“Stationary” has very different meanings at quantum and real-world scales – an object that looks perfectly still to us is actually made up of atoms that are buzzing and bouncing around. Now, scientists have managed to slow down the atoms almost to a complete stop in the largest macro-scale object yet.
The temperature of a given object is directly tied to the motion of its atoms – basically, the hotter something is, the more its atoms jiggle around. By extension, there’s a point where the object is so cold that its atoms come to a complete standstill, a temperature known as absolute zero (-273.15 °C, -459.67 °F).
Scientists have been able to chill atoms and groups of atoms to a fraction above absolute zero for decades now, inducing what’s called the motional ground state. This is a great starting point to then create exotic states of matter, such as supersolids, or fluids that seem to have negative mass.
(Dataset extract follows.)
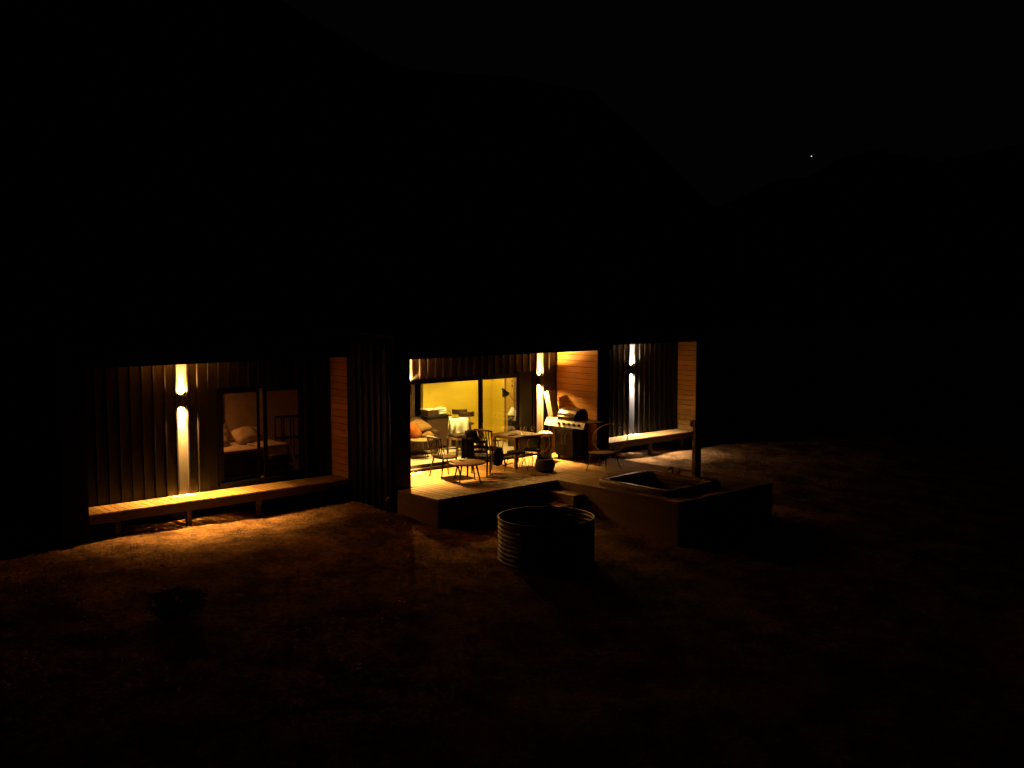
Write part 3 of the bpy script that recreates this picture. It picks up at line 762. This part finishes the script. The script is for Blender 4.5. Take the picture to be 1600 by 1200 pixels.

Understandably, it’s much harder to do with larger objects, because they’re made up of more atoms which are all interacting with their surroundings. But now, a large international team of scientists has broken the record for largest object to be induced into a motional ground state (or extremely closely to one, anyway).
Most of the time, these experiments are done with clouds of millions of atoms, but the new test was performed on a 10-kg (22-lb) object that contains almost an octillion atoms. Strangely enough, that “object” isn’t just one thing itself but the combined motion of four different objects, with a mass of 40 kg (88 lb) each.
The researchers conducted the experiment at LIGO, a huge facility famous for detecting gravitational waves as they wash over Earth. It does this by beaming lasers down two 4-km (2.5-mile) tunnels, and bouncing them back with mirrors – and those mirrors were the objects that the new study cooled to a motional ground state.
Cooling atoms is simple in principle – you just have to counter their motion with an equal and opposite force. But that requires measuring their motion extremely precisely, and complicating things even further, the very act of measuring them can exert a new force on them.
Intriguingly, the new study used this to the team’s advantage. The photons of light in LIGO’s lasers exert tiny bumps on the mirrors as they bounce off, and these disturbances can be measured in later photons. Since the beams are constant, the scientists have plenty of data about the motions of the atoms in the mirrors – meaning they can then design the perfect counteracting forces.
To do so, the researchers attached electromagnets to the back of each mirror, which reduced their collective motion almost to the motional ground state. The mirrors moved less than one-thousandth the width of a proton, essentially cooling down to a crisp 77 nanokelvins – a hair above absolute zero.
“This is comparable to the temperature atomic physicists cool their atoms to get to their ground state, and that’s with a small cloud of maybe a million atoms, weighing picograms,” says Vivishek Sudhir, director of the project. “So, it’s remarkable that you can cool something so much heavier, to the same temperature.”
The team says that this breakthrough could enable new quantum experiments on the macro scale.
“Nobody has ever observed how gravity acts on massive quantum states,” says Sudhir. “We’ve demonstrated how to prepare kilogram-scale objects in quantum states. This finally opens the door to an experimental study of how gravity might affect large quantum objects, something hitherto only dreamed of.”
The research as published in the journal Science.